British-Iranian jailed in Tehran faces new charge: family

Nazanin Zaghari-Ratcliffe appeared in court without a lawyer to face charge of 'spreading propaganda', her husband says.

    Richard Ratcliffe, husband of Nazanin, has been campaigning for his wife's release since her detention in 2016 [File: AP]
    Richard Ratcliffe, husband of Nazanin, has been campaigning for his wife's release since her detention in 2016 [File: AP]

    A British-Iranian woman imprisoned in Iran has appeared in court to face a new charge of "spreading propaganda" against the government, according to her husband.

    In a statement sent to Al Jazeera on Monday, Richard Ratcliffe said his wife, Nazanin Zaghari-Ratcliffe, denied the latest charge after being summoned to a court in the capital, Tehran, on Saturday.

    Zaghari-Ratcliffe, a charity worker with the Thompson Reuters Foundation, is already serving a five-year jail term in Tehran's Evin Prison, after being convicted in 2016 for allegedly plotting to overthrow the Iranian government - allegations that she had vehemently denied. 

    Mizan, the news agency of Iran's judiciary, also reported the hearing. 

    To Zaghari-Ratcliffe and her family, the new case is seen as a ploy to delay her release on parole, which has already been reportedly approved by the head of the prison.  

    According to a press statement issued by the Free Nazanin campaign group, she appeared in court without her lawyer present.  

    She was reportedly ordered to find a new lawyer within 10 days after the judge barred the existing one from entering the courtroom as he was not allowed to represent her on "security cases". 

    During her court appearance, she was shown a file containing photos and press coverage of her detention, among other documents.

    "While she was not allowed to read it in detail, from that quick view she understood she was being prosecuted again with the same material that had been exaggerated and used to justify her first trial," the statement read.

    'Appeal for clemency'

    At the courtroom, Zaghari-Ratcliffe told the judge, identified as Abolghassem Salavati, that she had "never been involved in overthrowing the regime".

    "I do think the government here needs to reform, but I have never been involved in any attempts to change the regime. I have my red lines with some of the political groups who want to be an alternative. I do not want to overthrow the regime," the statement quoted her as saying.

    Zaghari-Ratcliffe had relayed the details of her appearance in court to her family and the new British Ambassador to Iran Robert Macaire, whom she met for 20 minutes on Sunday.
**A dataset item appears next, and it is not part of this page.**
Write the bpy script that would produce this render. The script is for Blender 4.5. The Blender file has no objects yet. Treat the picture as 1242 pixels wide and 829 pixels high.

    It was the first time she was allowed to contact the embassy in more than two years. 

    During her conversation with Macaire, she pleaded that he and the UK Foreign Secretary Boris Johnson visit her in prison. 

    She also asked that the UK government file a formal diplomatic note protesting against the new charge against her, the Free Nazanin Campaign statement said. 

    The case presents another challenge for the British government, which has a long but complicated relationship with the Iranian government. 

    At Saturday's hearing, Zaghari-Ratcliffe appealed to the judge that she be granted temporary freedom to spend time with her daughter, who is turning four in June.

    "There is something called clemency. Give me that for the sake of my baby," Zaghari-Ratcliffe told the judge, according to the campaign group's statement.

    The judge reportedly responded: "Given your words, I will do my best to address your case quickly. We will attend to it on a priority basis, and I will talk to the prosecutor".